A esperança do verbo ESPERANÇAR é uma condição sem a qual não podemos dizer que somos cristãos, na verdadeira acepção do autêntico cristianismo, nos falta a alegria e paz na fé para enfrentar o medo. São Paulo diz: “Que o Deus da esperança vos encha de completa alegria e paz na fé, para abundeis em esperança pela força do Espírito Santo.” (R, 15,13). Fazemos eco aqui de uma canção cantada por Ivan Lins, que dizia assim: “Desesperar jamais, aprendemos muito nesses anos. Afinal de contas não tem cabimento entregar o jogo no primeiro tempo. Nada de correr da raia, nada de morrer na praia. Nada! Nada! Nada de esquecer. No balanço de perdas e danos já tivemos muitos desengano, já tivemos muito que chorar. Mas agora, acho que chegou a hora de fazer valer o dito popular: desesperar jamais!”

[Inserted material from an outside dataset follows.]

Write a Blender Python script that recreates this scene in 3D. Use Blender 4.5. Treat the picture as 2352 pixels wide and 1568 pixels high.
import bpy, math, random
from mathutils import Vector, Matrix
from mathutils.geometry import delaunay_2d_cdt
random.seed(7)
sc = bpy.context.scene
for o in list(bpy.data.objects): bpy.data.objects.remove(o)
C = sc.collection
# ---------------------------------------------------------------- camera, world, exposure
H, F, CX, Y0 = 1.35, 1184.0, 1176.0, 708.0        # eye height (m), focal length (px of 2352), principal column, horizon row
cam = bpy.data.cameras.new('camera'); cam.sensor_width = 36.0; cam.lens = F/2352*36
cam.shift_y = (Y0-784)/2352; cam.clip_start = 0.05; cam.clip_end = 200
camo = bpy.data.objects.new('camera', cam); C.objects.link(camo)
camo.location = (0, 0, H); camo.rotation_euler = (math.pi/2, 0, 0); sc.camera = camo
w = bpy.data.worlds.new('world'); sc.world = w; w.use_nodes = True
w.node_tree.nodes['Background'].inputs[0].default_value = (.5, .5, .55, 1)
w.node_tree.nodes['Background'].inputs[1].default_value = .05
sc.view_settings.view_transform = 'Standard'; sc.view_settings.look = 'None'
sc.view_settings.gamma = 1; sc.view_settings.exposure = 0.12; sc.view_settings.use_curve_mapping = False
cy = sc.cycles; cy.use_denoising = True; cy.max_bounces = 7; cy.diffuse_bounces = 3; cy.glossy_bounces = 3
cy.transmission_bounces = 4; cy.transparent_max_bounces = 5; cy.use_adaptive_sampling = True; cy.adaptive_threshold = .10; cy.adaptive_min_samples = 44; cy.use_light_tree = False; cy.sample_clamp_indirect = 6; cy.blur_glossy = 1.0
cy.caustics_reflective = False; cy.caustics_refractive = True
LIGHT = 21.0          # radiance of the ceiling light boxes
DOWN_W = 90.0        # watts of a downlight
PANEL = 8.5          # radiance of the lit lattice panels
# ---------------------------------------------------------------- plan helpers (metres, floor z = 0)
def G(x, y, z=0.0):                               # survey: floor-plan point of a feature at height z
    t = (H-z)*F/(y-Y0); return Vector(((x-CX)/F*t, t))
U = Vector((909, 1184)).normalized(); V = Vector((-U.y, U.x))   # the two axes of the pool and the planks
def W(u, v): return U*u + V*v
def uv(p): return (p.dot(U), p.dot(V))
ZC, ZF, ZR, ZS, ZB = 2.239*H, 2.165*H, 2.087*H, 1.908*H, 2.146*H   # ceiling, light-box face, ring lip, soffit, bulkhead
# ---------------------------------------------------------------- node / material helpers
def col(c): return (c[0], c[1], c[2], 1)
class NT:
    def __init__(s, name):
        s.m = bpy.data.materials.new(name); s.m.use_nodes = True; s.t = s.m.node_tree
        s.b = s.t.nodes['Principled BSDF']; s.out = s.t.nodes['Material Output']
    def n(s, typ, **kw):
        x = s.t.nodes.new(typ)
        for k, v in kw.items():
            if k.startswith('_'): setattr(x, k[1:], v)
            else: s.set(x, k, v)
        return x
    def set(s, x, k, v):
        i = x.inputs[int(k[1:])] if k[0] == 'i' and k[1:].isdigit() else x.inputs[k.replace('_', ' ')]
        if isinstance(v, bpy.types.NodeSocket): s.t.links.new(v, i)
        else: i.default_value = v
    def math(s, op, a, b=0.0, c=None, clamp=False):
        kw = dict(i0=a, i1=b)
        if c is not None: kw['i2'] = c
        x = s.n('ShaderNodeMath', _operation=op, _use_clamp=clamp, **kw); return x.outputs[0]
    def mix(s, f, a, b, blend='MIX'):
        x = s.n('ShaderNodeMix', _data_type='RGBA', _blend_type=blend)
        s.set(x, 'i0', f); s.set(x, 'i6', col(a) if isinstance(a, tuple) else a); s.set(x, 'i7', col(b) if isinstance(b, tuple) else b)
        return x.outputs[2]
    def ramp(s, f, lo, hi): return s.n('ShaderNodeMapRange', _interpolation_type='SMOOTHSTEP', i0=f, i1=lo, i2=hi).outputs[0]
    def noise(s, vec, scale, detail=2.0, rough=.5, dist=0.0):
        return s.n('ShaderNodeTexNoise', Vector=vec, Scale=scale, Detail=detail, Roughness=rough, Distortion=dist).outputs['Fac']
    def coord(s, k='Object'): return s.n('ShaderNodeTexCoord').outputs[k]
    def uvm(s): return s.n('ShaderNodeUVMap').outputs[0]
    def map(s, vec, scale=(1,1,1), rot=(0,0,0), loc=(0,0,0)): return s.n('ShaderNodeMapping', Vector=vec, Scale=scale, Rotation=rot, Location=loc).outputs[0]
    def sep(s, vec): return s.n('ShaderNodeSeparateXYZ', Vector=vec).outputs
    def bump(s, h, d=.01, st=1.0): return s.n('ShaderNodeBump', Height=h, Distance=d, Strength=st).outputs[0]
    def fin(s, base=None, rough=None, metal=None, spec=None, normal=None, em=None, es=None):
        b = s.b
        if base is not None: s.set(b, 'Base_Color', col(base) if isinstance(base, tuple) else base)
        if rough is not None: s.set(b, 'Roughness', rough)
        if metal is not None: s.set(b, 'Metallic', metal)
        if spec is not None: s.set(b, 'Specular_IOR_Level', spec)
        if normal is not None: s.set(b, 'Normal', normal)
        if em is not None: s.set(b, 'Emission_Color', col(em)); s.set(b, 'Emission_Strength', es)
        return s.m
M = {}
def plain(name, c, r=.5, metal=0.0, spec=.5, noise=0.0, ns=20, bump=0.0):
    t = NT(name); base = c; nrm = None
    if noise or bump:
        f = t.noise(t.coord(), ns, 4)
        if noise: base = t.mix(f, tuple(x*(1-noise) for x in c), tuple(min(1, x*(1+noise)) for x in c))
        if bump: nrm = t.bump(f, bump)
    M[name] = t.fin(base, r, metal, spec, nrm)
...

E, também os versos de Gilberto Gil: “andar com fé eu vou, que a fé não costuma faiá (falhar)… Mesmo a quem não tem fé, a fé costuma acompanhar, pelo sim, pelo não…”. Um dose de fé ajuda a esperança do verbo ESPERANÇAR.

Não poderia esquecer o grande Mestre/Educador Paulo Freire “É preciso ter esperança, mas ter esperança do verbo esperançar; porque tem gente que tem esperança do verbo esperar. E esperança do verbo esperar não é esperança, é espera. Esperançar é se levantar, esperançar é ir atrás, esperançar é construir, esperançar é não desistir! Esperançar é levar adiante, esperançar é juntar-se com outros para fazer de outro modo…”.

Nesses tempos sombrios de um governo neofacista, homofóbico, negacionista, ditador e genocida  e que quer se perpetuar no poder é preciso ESPERANÇAR!

*ANTONIO SALUSTIANO FILHO, advogado e militante das CEBs e movimentos sociais de libertação.